Qual é o papel da Abiogás neste cenário de ações contra as mudanças climáticas?

A ABiogás desempenha um papel fundamental como facilitadora do diálogo entre o setor privado e o governo, promovendo e incentivando políticas que ampliem o uso de biogás e biometano no Brasil. Nossa missão é demonstrar os benefícios que o biogás oferece ao sistema energético, especialmente no contexto das metas de descarbonização assumidas pelo país, e identificar os aprimoramentos necessários para que esse mercado seja devidamente reconhecido e impulsionado.

Atuamos em todas as esferas — federal, estadual e municipal — sempre buscando o aperfeiçoamento legislativo e regulatório. Nosso objetivo é garantir o reconhecimento do biogás e do biometano como combustíveis essenciais para a transição energética, contribuindo de forma eficaz para a redução das emissões de gases de efeito estufa.

Qual deve ser o papel do Governo neste momento para valorizar o setor e atrair novos investimentos internacionais?

A criação de um ambiente regulatório mais estável e previsível é essencial para dar confiança aos investidores. Além disso, a definição de metas de longo prazo para o uso de biogás e biometano, associadas a mecanismos de incentivos ao setor para a construção de infraestrutura, pode ser um ponto de atração de capital externo.

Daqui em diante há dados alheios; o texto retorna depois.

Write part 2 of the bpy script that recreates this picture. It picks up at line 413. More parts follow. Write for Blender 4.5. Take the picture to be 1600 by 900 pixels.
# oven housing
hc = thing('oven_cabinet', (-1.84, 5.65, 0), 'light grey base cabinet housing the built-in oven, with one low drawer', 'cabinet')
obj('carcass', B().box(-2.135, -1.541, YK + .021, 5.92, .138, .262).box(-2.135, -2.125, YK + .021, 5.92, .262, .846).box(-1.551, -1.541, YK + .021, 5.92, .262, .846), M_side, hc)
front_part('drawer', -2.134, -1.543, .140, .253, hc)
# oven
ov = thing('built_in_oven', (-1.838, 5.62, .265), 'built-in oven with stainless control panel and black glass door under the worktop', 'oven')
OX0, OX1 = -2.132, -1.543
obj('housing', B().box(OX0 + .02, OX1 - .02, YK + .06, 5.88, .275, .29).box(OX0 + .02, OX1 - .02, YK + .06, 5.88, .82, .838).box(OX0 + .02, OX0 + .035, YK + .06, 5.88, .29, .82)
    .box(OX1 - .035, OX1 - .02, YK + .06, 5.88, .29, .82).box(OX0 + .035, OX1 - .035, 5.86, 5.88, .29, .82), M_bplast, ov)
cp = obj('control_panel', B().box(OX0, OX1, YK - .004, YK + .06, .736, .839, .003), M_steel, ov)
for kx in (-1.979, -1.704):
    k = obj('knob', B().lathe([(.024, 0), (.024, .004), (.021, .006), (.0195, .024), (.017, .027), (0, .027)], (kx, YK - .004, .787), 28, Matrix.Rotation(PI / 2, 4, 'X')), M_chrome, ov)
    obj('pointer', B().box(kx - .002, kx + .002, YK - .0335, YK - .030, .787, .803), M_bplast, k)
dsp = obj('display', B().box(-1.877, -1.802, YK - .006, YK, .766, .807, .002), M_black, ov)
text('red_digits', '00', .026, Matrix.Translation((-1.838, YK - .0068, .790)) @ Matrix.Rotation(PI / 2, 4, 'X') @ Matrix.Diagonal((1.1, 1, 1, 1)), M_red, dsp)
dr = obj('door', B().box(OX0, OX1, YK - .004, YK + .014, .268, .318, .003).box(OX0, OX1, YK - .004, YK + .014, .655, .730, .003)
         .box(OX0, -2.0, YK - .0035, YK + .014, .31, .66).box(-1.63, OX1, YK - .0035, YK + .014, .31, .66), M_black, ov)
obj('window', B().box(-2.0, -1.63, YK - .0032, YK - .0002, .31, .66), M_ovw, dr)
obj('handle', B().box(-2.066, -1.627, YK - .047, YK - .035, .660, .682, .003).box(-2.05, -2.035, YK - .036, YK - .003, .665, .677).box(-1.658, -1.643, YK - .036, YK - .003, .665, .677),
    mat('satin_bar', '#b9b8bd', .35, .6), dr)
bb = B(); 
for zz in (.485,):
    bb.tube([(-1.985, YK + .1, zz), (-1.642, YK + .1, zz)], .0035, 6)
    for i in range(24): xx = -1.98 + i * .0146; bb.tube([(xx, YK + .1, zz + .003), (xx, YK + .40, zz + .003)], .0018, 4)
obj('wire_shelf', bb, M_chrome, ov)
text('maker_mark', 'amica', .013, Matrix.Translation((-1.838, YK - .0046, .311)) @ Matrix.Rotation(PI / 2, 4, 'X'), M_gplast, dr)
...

A cooperação entre o governo e o setor privado em projetos de grande escala, como a expansão de corredores de transporte de baixo carbono, integração do biometano à rede de distribuição de gás, seria outro ponto chave para criar um mercado mais dinâmico e atrativo. Por fim, promover o biogás e o biometano como soluções para a transição energética, especialmente em fóruns internacionais, pode posicionar o Brasil como um líder global na área de energias renováveis.